AIM: Set down the data below without change, skipping the pictures it holds.

DATA SEGMENT:
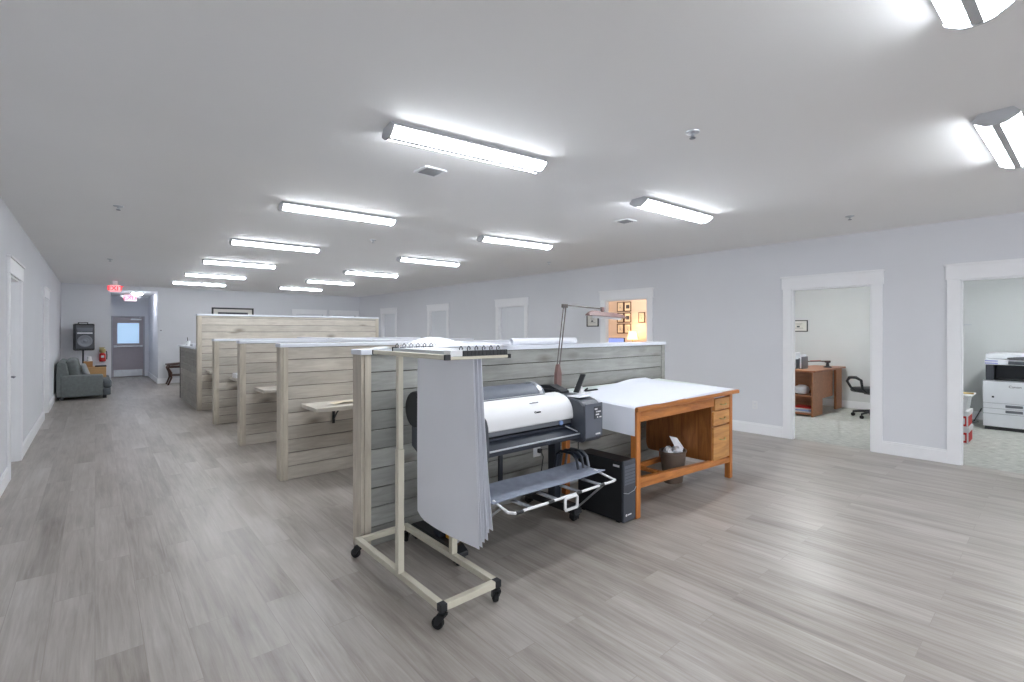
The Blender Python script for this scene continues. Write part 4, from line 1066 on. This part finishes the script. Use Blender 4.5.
# ------------------------------------------------------------------ lamp-lit office
X9 = 9.9
k_ = 0
lab9 = [['top left', 'top right'], ['middle left', 'middle right'], ['bottom left', 'bottom right']]
for r_ in range(3):
    for c_ in range(2):
        yc = 7.26 - c_*.215; zc = 2.10-r_*.27
        picture_x(X9, yc-.1, yc+.1, zc-.12, zc+.12, 'dark framed print, %s of six on the lamp-lit office wall' % lab9[r_][c_], 'six framed prints in the lamp-lit office', 'art' if (c_ == 1 and r_ < 2) else 'inkg', 'darkwood', 'warmmat', 1 if (c_ == 1 and r_ < 2) else 0)
picture_x(X9, 6.555, 6.735, 1.70, 1.95, 'single dark framed print right of the six in the lamp-lit office', None, 'inkg', 'darkwood', 'warmmat', 0)
t = thing('credenza', 'wooden credenza against the back wall of the lamp-lit office', 'cabinet', (9.6, 6.9, 0))
MB().box(9.4, 9.88, 6.0, 7.65, .06, .74, .004).build('body', 'desk1', t); MB().box(9.37, 9.89, 5.97, 7.68, .741, .77, .004).build('top', 'desk1', t)
MB().box(9.45, 9.85, 6.05, 7.6, 0, .059).build('plinth', 'black', t)
for k in range(3): dr = MB().box(9.388, 9.3995, 6.01+.547*k, 6.545+.547*k, .07, .73, .003).build('door', 'desk1', t); MB().box(9.38, 9.388, 6.25+.547*k, 6.35+.547*k, .62, .635, .002).build('handle', 'greym', dr)
lx, ly = 9.60, 6.70
t = thing('table_lamp', 'lit table lamp with glowing cream shade in the lamp-lit office', 'lamp', (lx, ly, .771))
MB().lathe([(.09, .7715), (.09, .785), (.03, .80), (.055, .90), (.07, 1.0), (.04, 1.12), (.015, 1.16), (.015, 1.30)], (lx, ly, 0), 24).build('base', 'brass', t, True)
MB().lathe([(.118, 1.30), (.085, 1.49)], (lx, ly, 0), 32).build('lamp_shade', 'warmshade', t, True)
t = thing('monitor', 'computer monitor with blue screen in the lamp-lit office', 'monitor', (9.5, 7.4, .771))
MB().box(9.55, 9.59, 6.90, 7.38, .93, 1.335, .008).build('bezel', 'black', t)
MB().box(9.545, 9.5495, 6.915, 7.365, .95, 1.325).build('screen', 'screen', t)
MB().cyl((9.60, 7.14, .78), (9.60, 7.14, 1.0), .025, 12).box(9.50, 9.70, 7.02, 7.26, .7715, .785, .004).build('stand', 'black', t)

# ------------------------------------------------------------------ table lamp bulb, added office light, world, camera
def point(name, loc, e, col, r=.05):
    l = bpy.data.lights.new(name, 'POINT'); l.energy = e; l.color = col; l.shadow_soft_size = r
    o = bpy.data.objects.new(name, l); COL.objects.link(o); o.location = loc; return o
point('table_lamp_bulb', (lx, ly, 1.56), 4, (1, .62, .34))
point('office_fill_light', (8.6, 6.2, 2.6), 30, (1, .9, .8), .12)  # unseen point light added to brighten the office, no fixture drawn

w = bpy.data.worlds.new('world'); sc.world = w; w.use_nodes = True
w.node_tree.nodes['Background'].inputs[0].default_value = (.93, .96, 1, 1); w.node_tree.nodes['Background'].inputs[1].default_value = 2.8

cam = bpy.data.cameras.new('camera'); co = bpy.data.objects.new('camera', cam); COL.objects.link(co)
cam.sensor_width = 36; cam.lens = 480/1024*36; cam.clip_start = .05; cam.clip_end = 100
co.location = (0, 0, 1.5); co.rotation_euler = (PI/2, 0, -math.atan((512-95)/480))
cam.shift_y = -10/1024
sc.camera = co
vs = sc.view_settings
sc.display_settings.display_device = 'sRGB'
vs.view_transform = 'Standard'; vs.look = 'None'; vs.gamma = 1; vs.use_curve_mapping = False
vs.exposure = 0.82
sc.cycles.max_bounces = 10; sc.cycles.diffuse_bounces = 6; sc.cycles.use_denoising = True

EXERCISE OUTPUT:
The Blender Python script for this scene continues. Write part 4, from line 1066 on. This part finishes the script. Use Blender 4.5.
# ------------------------------------------------------------------ lamp-lit office
X9 = 9.9
k_ = 0
lab9 = [['top left', 'top right'], ['middle left', 'middle right'], ['bottom left', 'bottom right']]
for r_ in range(3):
    for c_ in range(2):
        yc = 7.26 - c_*.215; zc = 2.10-r_*.27
        picture_x(X9, yc-.1, yc+.1, zc-.12, zc+.12, 'dark framed print, %s of six on the lamp-lit office wall' % lab9[r_][c_], 'six framed prints in the lamp-lit office', 'art' if (c_ == 1 and r_ < 2) else 'inkg', 'darkwood', 'warmmat', 1 if (c_ == 1 and r_ < 2) else 0)
picture_x(X9, 6.555, 6.735, 1.70, 1.95, 'single dark framed print right of the six in the lamp-lit office', None, 'inkg', 'darkwood', 'warmmat', 0)
t = thing('credenza', 'wooden credenza against the back wall of the lamp-lit office', 'cabinet', (9.6, 6.9, 0))
MB().box(9.4, 9.88, 6.0, 7.65, .06, .74, .004).build('body', 'desk1', t); MB().box(9.37, 9.89, 5.97, 7.68, .741, .77, .004).build('top', 'desk1', t)
MB().box(9.45, 9.85, 6.05, 7.6, 0, .059).build('plinth', 'black', t)
for k in range(3): dr = MB().box(9.388, 9.3995, 6.01+.547*k, 6.545+.547*k, .07, .73, .003).build('door', 'desk1', t); MB().box(9.38, 9.388, 6.25+.547*k, 6.35+.547*k, .62, .635, .002).build('handle', 'greym', dr)
lx, ly = 9.60, 6.70
t = thing('table_lamp', 'lit table lamp with glowing cream shade in the lamp-lit office', 'lamp', (lx, ly, .771))
MB().lathe([(.09, .7715), (.09, .785), (.03, .80), (.055, .90), (.07, 1.0), (.04, 1.12), (.015, 1.16), (.015, 1.30)], (lx, ly, 0), 24).build('base', 'brass', t, True)
MB().lathe([(.118, 1.30), (.085, 1.49)], (lx, ly, 0), 32).build('lamp_shade', 'warmshade', t, True)
t = thing('monitor', 'computer monitor with blue screen in the lamp-lit office', 'monitor', (9.5, 7.4, .771))
MB().box(9.55, 9.59, 6.90, 7.38, .93, 1.335, .008).build('bezel', 'black', t)
MB().box(9.545, 9.5495, 6.915, 7.365, .95, 1.325).build('screen', 'screen', t)
MB().cyl((9.60, 7.14, .78), (9.60, 7.14, 1.0), .025, 12).box(9.50, 9.70, 7.02, 7.26, .7715, .785, .004).build('stand', 'black', t)

# ------------------------------------------------------------------ table lamp bulb, added office light, world, camera
def point(name, loc, e, col, r=.05):
    l = bpy.data.lights.new(name, 'POINT'); l.energy = e; l.color = col; l.shadow_soft_size = r
    o = bpy.data.objects.new(name, l); COL.objects.link(o); o.location = loc; return o
point('table_lamp_bulb', (lx, ly, 1.56), 4, (1, .62, .34))
point('office_fill_light', (8.6, 6.2, 2.6), 30, (1, .9, .8), .12)  # unseen point light added to brighten the office, no fixture drawn

w = bpy.data.worlds.new('world'); sc.world = w; w.use_nodes = True
w.node_tree.nodes['Background'].inputs[0].default_value = (.93, .96, 1, 1); w.node_tree.nodes['Background'].inputs[1].default_value = 2.8

cam = bpy.data.cameras.new('camera'); co = bpy.data.objects.new('camera', cam); COL.objects.link(co)
cam.sensor_width = 36; cam.lens = 480/1024*36; cam.clip_start = .05; cam.clip_end = 100
co.location = (0, 0, 1.5); co.rotation_euler = (PI/2, 0, -math.atan((512-95)/480))
cam.shift_y = -10/1024
sc.camera = co
vs = sc.view_settings
sc.display_settings.display_device = 'sRGB'
vs.view_transform = 'Standard'; vs.look = 'None'; vs.gamma = 1; vs.use_curve_mapping = False
vs.exposure = 0.82
sc.cycles.max_bounces = 10; sc.cycles.diffuse_bounces = 6; sc.cycles.use_denoising = True